--- Start of Given material ---

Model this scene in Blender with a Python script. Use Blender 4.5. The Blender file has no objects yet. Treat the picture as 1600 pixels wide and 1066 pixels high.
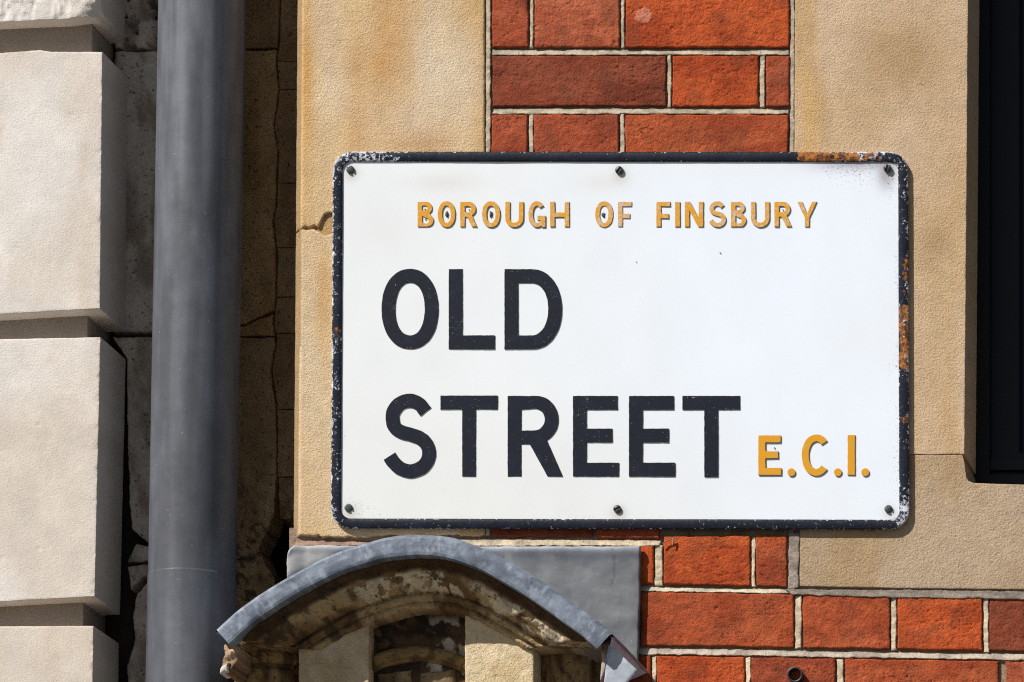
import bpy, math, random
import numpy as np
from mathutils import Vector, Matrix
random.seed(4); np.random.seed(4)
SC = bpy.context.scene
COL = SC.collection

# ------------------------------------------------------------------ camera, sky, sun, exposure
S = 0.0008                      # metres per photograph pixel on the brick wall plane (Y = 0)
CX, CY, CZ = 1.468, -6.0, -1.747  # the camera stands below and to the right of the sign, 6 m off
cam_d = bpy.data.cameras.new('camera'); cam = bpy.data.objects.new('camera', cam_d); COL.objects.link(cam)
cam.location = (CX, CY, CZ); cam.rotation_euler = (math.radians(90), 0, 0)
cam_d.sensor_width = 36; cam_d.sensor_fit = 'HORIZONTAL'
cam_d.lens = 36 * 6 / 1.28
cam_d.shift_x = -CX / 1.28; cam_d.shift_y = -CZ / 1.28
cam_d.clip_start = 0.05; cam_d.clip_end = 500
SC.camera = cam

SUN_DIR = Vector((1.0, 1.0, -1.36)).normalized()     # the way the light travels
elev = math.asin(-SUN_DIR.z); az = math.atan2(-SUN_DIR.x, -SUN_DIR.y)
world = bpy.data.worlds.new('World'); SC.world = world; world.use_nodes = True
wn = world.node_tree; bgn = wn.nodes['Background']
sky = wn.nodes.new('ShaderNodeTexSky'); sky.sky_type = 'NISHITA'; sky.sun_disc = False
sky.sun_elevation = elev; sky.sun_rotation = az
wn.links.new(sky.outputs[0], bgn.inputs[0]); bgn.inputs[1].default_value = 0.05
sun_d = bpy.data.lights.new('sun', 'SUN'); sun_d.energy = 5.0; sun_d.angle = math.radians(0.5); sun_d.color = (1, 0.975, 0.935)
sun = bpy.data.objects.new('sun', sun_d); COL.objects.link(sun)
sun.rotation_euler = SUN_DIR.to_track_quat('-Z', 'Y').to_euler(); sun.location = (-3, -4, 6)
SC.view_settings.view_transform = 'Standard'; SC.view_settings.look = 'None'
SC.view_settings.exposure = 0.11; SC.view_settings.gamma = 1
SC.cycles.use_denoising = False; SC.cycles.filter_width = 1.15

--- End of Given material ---

Your task is to reproduce exactly the lines from the start of the data above through the line containing "SC.camera = cam", leaving every picture out.

Final result
Model this scene in Blender with a Python script. Use Blender 4.5. The Blender file has no objects yet. Treat the picture as 1600 pixels wide and 1066 pixels high.
import bpy, math, random
import numpy as np
from mathutils import Vector, Matrix
random.seed(4); np.random.seed(4)
SC = bpy.context.scene
COL = SC.collection

# ------------------------------------------------------------------ camera, sky, sun, exposure
S = 0.0008                      # metres per photograph pixel on the brick wall plane (Y = 0)
CX, CY, CZ = 1.468, -6.0, -1.747  # the camera stands below and to the right of the sign, 6 m off
cam_d = bpy.data.cameras.new('camera'); cam = bpy.data.objects.new('camera', cam_d); COL.objects.link(cam)
cam.location = (CX, CY, CZ); cam.rotation_euler = (math.radians(90), 0, 0)
cam_d.sensor_width = 36; cam_d.sensor_fit = 'HORIZONTAL'
cam_d.lens = 36 * 6 / 1.28
cam_d.shift_x = -CX / 1.28; cam_d.shift_y = -CZ / 1.28
cam_d.clip_start = 0.05; cam_d.clip_end = 500
SC.camera = cam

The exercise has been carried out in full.